5.3.2 Rated current of the fuse link. The rated
current may be any value not exceeding 13 A. For
use in plugs, the preferred rated currents are 3 A
and 13 A.


OOI, the standard only specifies requirements for time/current curves for 3A and 13A.
 
you can get plug fuses in 1A 2A 3A 5A 7A 10A and 13A from the likes of RS and FARNELL

i have personally seen 2A 3A 5A 10A and 13A
 
Qedelec said:
5Amp MCB never seen one of those.
I have, actually got a plug in one in the garage wylex cu, i've seen din ones as well, the cu in my late grandmother's house was a 'modern' din rail style unit, yet still quite a few years old and that had a 5A type 1 MCB, as well as some 30A ones (as opposed to 32A)[/quote]

As an aside, Has anyone seen a 10amp 1362, found one fitted to a fridge 1363 plug.
Yup, seen them in suppliers catalogues, as well as fitted to the secondary circuits on a rather large SELV lighting transformer thats hanging around in the garage somewhere, shouldn't IEC320 power cords be fused with these?
 
i know this is an old thread but its relevant for my question.

I am having my house re-wired and just wanted to check what the pros and cons of having a seprate circuit for extrenal lighting were?

I am planning to install two external floodlights (potentially with motion sensors).

My second question is what are the pros and cons (if its even possible) of using low energy external lighting?

I want to keep the cost down and dont expect the lighting to be used too often, but would like it to have good brightness when it is used.
 
There are a number of pros concerning having a separate circuit for outside lights.

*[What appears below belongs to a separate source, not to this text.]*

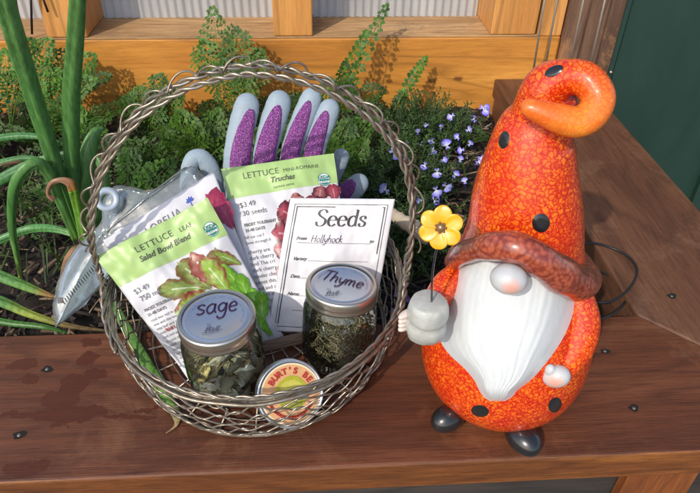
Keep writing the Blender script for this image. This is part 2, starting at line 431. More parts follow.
GL = {  # pen stroke letters: (advance, strokes) in x-height = 1 units
 's': (.75, [[(.62,.86),(.45,1.0),(.2,.95),(.1,.75),(.3,.55),(.55,.4),(.6,.18),(.35,0),(.08,.1)]]),
 'a': (.85, [[(.65,.85),(.4,1),(.1,.7),(.1,.25),(.35,0),(.6,.3),(.67,.95),(.66,.3),(.8,.02)]]),
 'g': (.85, [[(.62,.8),(.4,1),(.12,.75),(.12,.35),(.35,.1),(.6,.4),(.68,.95),(.68,.1),(.55,-.5),(.25,-.6),(.05,-.35)]]),
 'e': (.75, [[(.08,.5),(.6,.6),(.5,.95),(.25,.95),(.08,.6),(.15,.12),(.4,0),(.65,.18)]]),
 'T': (1.0, [[(.0,1.75),(.5,1.82),(1.0,1.78)],[(.5,1.8),(.48,.9),(.42,0)]]),
 'h': (.85, [[(.15,1.9),(.12,.9),(.1,0)],[(.12,.55),(.3,.9),(.5,.95),(.62,.7),(.62,.2),(.78,0)]]),
 'y': (.8, [[(.08,.95),(.12,.4),(.35,.15),(.6,.45)],[(.66,1.0),(.6,.3),(.42,-.4),(.15,-.65),(.0,-.5)]]),
 'm': (1.2, [[(.08,.95),(.1,0)],[(.1,.6),(.3,.95),(.48,.8),(.5,0)],[(.5,.6),(.7,.95),(.9,.8),(.92,.2),(1.08,.0)]]),
 'H': (1.1, [[(.1,1.7),(.08,0)],[(.85,1.75),(.82,0)],[(.0,.85),(.9,.95)]]),
 'o': (.8, [[(.4,.98),(.12,.75),(.12,.25),(.38,0),(.65,.3),(.62,.8),(.4,.98)]]),
 'l': (.4, [[(.2,1.8),(.15,.9),(.17,.05),(.32,.05)]]),
 'c': (.7, [[(.6,.82),(.35,1),(.1,.65),(.15,.15),(.4,0),(.62,.15)]]),
 'k': (.8, [[(.15,1.8),(.12,0)],[(.6,.95),(.15,.5),(.4,.35),(.7,.0)]]),
}
SER = {  # broad-nib roman letters
 'S': (1.02, [[(.86,1.28),(.72,1.52),(.48,1.58),(.22,1.45),(.16,1.18),(.35,.95),(.62,.78),(.84,.58),(.84,.25),(.62,.02),(.36,-.02),(.16,.12),(.08,.4)]]),
 'e': (.86, [[(.12,.58),(.72,.60),(.66,.86),(.44,1.0),(.2,.86),(.1,.5),(.2,.14),(.46,0),(.74,.2)]]),
 'd': (.98, [[(.74,1.6),(.74,.9),(.74,.06)],[(.58,1.58),(.74,1.6)],[(.74,.04),(.9,.03)],[(.74,.82),(.5,1.0),(.22,.85),(.12,.5),(.2,.14),(.46,0),(.74,.2)]]),
 's': (.72, [[(.56,.72),(.48,.96),(.3,1.0),(.12,.86),(.16,.66),(.38,.5),(.58,.34),(.54,.08),(.32,-.01),(.14,.06),(.08,.3)]]),
}
def strokes(word, font=GL):
    x = 0; out = []
    for ch in word:
        adv, ss = font[ch]
        for s in ss: out.append([(x+a, b) for a, b in s])
        x += adv
    return x, out
def ribbon(m, path, fn, w0, w1=0, nib=0.0, mi=0, res=5, cols=None):
    """path in 2D mapped by fn(x,y)->3D; width varies with stroke direction"""
    P = crom(path, max(2, (len(path)-1)*res*2+1)) if len(path) > 2 else [path[0], tuple((a+b)/2 for a, b in zip(path[0], path[1])), path[1]]
    vs = []
    for i, p in enumerate(P):
        a = P[max(i-1,0)]; b = P[min(i+1,len(P)-1)]; dx, dy = b[0]-a[0], b[1]-a[1]; L = math.hypot(dx, dy) or 1; dx/=L; dy/=L
        w = w0 + w1*abs(math.sin(math.atan2(dy, dx)-nib))
        vs.append(fn(p[0]-dy*w/2, p[1]+dx*w/2)); vs.append(fn(p[0]+dy*w/2, p[1]-dx*w/2))
    m.add(vs, [(2*i, 2*i+1, 2*i+3, 2*i+2) for i in range(len(P)-1)], mi, cols and [cols]*len(vs))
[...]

Mainly to do with nuisance trips of RCDs, ease of isolation and faulty finding.
Cons: Extra way in consumer unit, possibly more routing of cables and extra material and labour cost.,
Low energy lamps can be used, they sometimes take a little time to get to full brightness but no real major issues.
 
There are a number of pros concerning having a separate circuit for outside lights. Mainly to do with nuisance trips of RCDs, ease of isolation and faulty finding.
Cons: Extra way in consumer unit, possibly more routing of cables and extra material and labour cost.,
Low energy lamps can be used, they sometimes take a little time to get to full brightness but no real major issues.

Thanks.

1) I had heard it was "bad wiring" (and were not allowed) to link to internal lights, but sounds like its more convenience related.

Sounds like its better to have it separate in any case.

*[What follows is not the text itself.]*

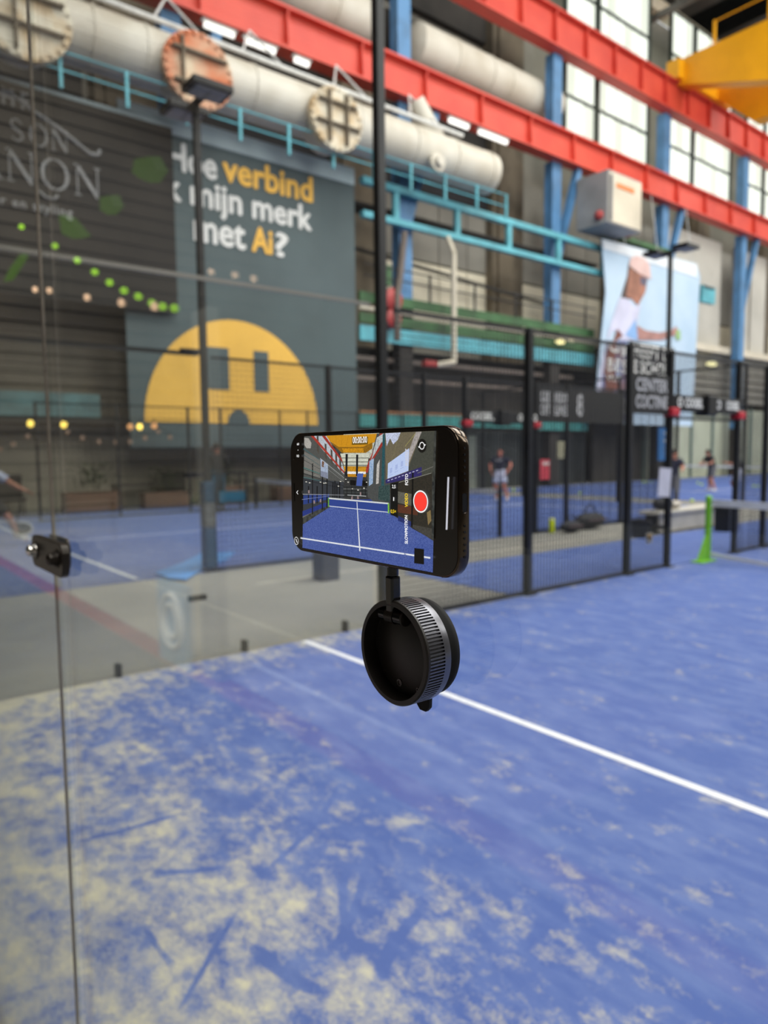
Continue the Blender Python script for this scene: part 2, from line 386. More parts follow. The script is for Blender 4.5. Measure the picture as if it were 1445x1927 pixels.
# fluorescent tubes clipped below the lower beam
M_tube = mat('tube_light', (255, 252, 245), .3, emit=2.2)
for k, (u, v, u2, v2) in enumerate([(385, 42, 440, 63), (462, 72, 478, 77), (482, 79, 517, 94), (555, 106, 580, 118), (846, 220, 880, 234), (902, 241, 953, 266)]):
    a = at(u, v, 0, -15.9); b = at(u2, v2, 0, -15.9); a[2] = min(a[2], 14.8)
    e = empty('tube_lamp', tuple(a), 'white fluorescent tube under the lower red beam, %s from the left' % names7[k], 'lamp', 'tube lamps below the crane beam')
    MB().tube(a, (a[0], b[1], a[2]), .09, 10).build('glass_tube', M_tube, e)
    MB().box((-15.98, a[1]-.1, a[2]+.1), (-15.82, b[1]+.1, 14.95)).build('lamp_housing', M_white, e)
# ------------------------------------------------------------------ pipes
def pipe(label, x, z, r, y0, y1, seams, dome=(True, True)):
    e = empty('duct_pipe', (x, (y0+y1)/2, z-r), label, 'pipe')
    prof = []
    if dome[0]: prof += [(.05, -r*.35), (r*.5, -r*.28), (r*.85, -r*.12)]
    prof += [(r, 0)]
    for k in range(1, 9): prof.append((r, (y1-y0)*k/8))
    if dome[1]: prof += [(r*.85, y1-y0+r*.12), (r*.5, y1-y0+r*.28), (.05, y1-y0+r*.35)]
    MB().lathe(prof, (x, y0, z), YP, 40).build('pipe_shell', M_pipe, e, smooth=True)
    for y in seams: MB().lathe([(r+.03, 0), (r+.03, .09)], (x, y, z), YP, 40).build('seam_band', M_pipe, e, smooth=True)
    return e
P1 = pipe('long cream pipe with three blank flanges below the lower red beam', -15.0, 12.72, .78, 1.5, 21.3, (5.9, 7.3, 10.6, 14.5, 17.0, 19.0, 20.9), (True, True))
def blank_flange(y, z, r, label, m, grid, x1=-13.95):
    MB().tube((-14.9, y, z), (x1-.2, y, z), r*.82, 28).build('branch_stub', M_pipe, P1, smooth=True)
    f = MB().lathe([(r, 0), (r, .2)], (x1-.2, y, z), XP, 40).build('flange_disc', m, P1, smooth=True); f['label'] = label
    n = 26; b = MB()
    for k in range(n):
        t = 2*math.pi*k/n; c = (x1, y+math.cos(t)*r*.93, z+math.sin(t)*r*.93); b.tube(c, (x1+.07, c[1], c[2]), .055, 6)
    setp(b.build('flange_bolts', m, f), kind='stuff')
    for (k0) in grid[0]:
        h = math.sqrt(max(.01, (r*.86)**2-k0*k0)); MB().box((x1, y+k0-.03, z-h), (x1+.16, y+k0+.03, z+h)).build('rib', M_brown, f)
    for (k0) in grid[1]:
        h = math.sqrt(max(.01, (r*.86)**2-k0*k0)); MB().box((x1, y-h, z+k0-.03), (x1+.16, y+h, z+k0+.03)).build('rib', M_brown, f)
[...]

2) Is the delay the same as with with the internal CFL lights?

Whilst slightly annoying it hasnt been enought to put me off CFLs though.

Also what wattage CFL bulb would be equivalent to say a 300W Halogen?
 
I assume we are talking of the same lamp low energy/CFL so same delay.
Watt valuves for CLF to conventional incandescent lighting would be about 55W to equal 300W, halogens produce about 50% more light per watt than incandescent lamps.
1) I had heard it was "bad wiring" (and were not allowed) to link to internal lights, but sounds like its more convenience related.
I don't think there are any requirement stating this can not be done.
But issues regarding environment nuisance trips would be a concern.
 
I am having my house re-wired and just wanted to check what the pros and cons of having a seprate circuit for extrenal lighting were?

I am planning to install two external floodlights (potentially with motion sensors).
You will have to be guided by the manufacturers instructions but most seem to want some means of isolation built into the circuit anyway usually via a switched 3Amp Dual Pole Fused Connection Unit. An additional benefit of this is the ability to 'double click' the switch to keep the light on permanently.
IMO you do not need to go to the additional expense of fitting them to a separate lighting circuit - Unless the quantity and therefore the power of the said lights exceeds the capacity of the circuit. Properly fitted IP rated kit should not cause the RCD to trip anyway and if it does cause problems you have a ready means of isolating the lamp from the rest of circuit.